“The first thing I’m going to do is turn on the disco music, start dancing with you with my head butt, and then lick you.”
That was how my almost-8-year-old daughter prepped me to play Goat Simulator, the game I’m reviewing for February. I was excited, nay, beyond excited to play this game. It’s goats, people. Doing stuff. I was 100% sold.
From the minute we downloaded it to our PlayStation 4 in mid-January, my kids were obsessed with it. I heard them laughing and screaming with joy while they played the game with my husband, who to my surprise told me it was, “a little too murdery” and then complained that “it’s impossible to teach your goat how to ride a bike.”
I was intrigued. And a little nervous. But mostly I was confused about what I was getting into.

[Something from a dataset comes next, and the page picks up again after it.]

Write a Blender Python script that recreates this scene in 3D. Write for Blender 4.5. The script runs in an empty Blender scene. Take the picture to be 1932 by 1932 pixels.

Goat Simulator was developed as a joke, as most wonderful things are. Some employees at Coffee Stain Studios developed it in January 2014 as a way to goof off and, amazingly, people loved it. It was so popular that they made it into a full game, and are now most likely fanning themselves with Goat Simulator money on a beach in the Caribbean somewhere. Well, I am all about nonsensical things that make me laugh, so I was hoping I’d get a huge kick out of this game. Sadly, that ended up being only partly true.
For the first time in a long time, my daughter was more into a game than my son was, so I had her take me through it. As promised, the moment the game started she had her goat lick me. My goat fell down. I said, “So now what?” And she said, “Nothing.” Fair enough.
My daughter then had me bounce along and follow her through a field until we reached some sort of cage that we had to climb inside. She said, “Go over to that thing spitting out tennis balls. Now run into it. See? Now it’s on your back!” “Oh. Okay,” I said, “Now how do I get it off?” “You can’t,” she said. Fair enough.
Then she led my poor ball-spitter carrying goat over to a house where a woman was sitting on the front porch. She said, “Lick her.” I did. The woman screamed, jumped onto her roof, and my goat got its tongue stuck to her chair.
Now my poor goat was carrying a ball-spitter and dragging a chair along by the tongue. “So, what now?” I asked. “Nothing,” she said. Fair enough.
At this point, it seemed like the game was just going to be me as a goat running around licking things. To a degree, that more than satisfied me, but I do appreciate accomplishing things in games so I was glad to find that there are some goals and tasks you can work on.
You earn points in Goat Simulator by licking things, head butting things, and completing stunts like getting shot into the air on a rocket (and let me tell you, whoever did the graphics for what a goat would look like getting shot into space nailed it. Not that I would know for sure.) Also oddly realistic are scenes where your goat gets hit by a car, or you murder someone — there was something about the flopping and twisting of the bodies and the way they landed that was just creepy enough for me to say, “Oy.”
That’s one of my complaints about the game — it is, as my husband put it, pretty murdery. There’s a section where your goat can participate in a goat fight in a blood-stained circle with people standing around cheering. By the time we got to the goat murder ring, I was no longer having fun and wasn’t too psyched about my children playing this. Had I read the ESRB review of it, I probably would have passed on the game altogether.
I did appreciate that you have the option to turn into different animals, one of which is my favorite animal, the giraffe. Unfortunately, there are many limits to what you can do as a giraffe in the game. That made me sad. What made me sadder was when my daughter changed into a goat mutation called “Goat Angel,” which looked adorable until she showed me that her new secret power was the ability to summon dead goats, who would pop onto the screen and then lay there, being dead.
Goat Simulator is a great game if you are not the parent of an 8-year-old. I was not comfortable with some of the more R-rated parts when it came to playing with my kids. If I had been playing with my husband or some teenagers, I would probably wet myself laughing. Although their younger and more impressionable minds loved it, it was a step too icky for me. But I might need to get a game going with my husband sometime; he is going to be pissed when he learns that our daughter figured out how to make her goat ride that bike.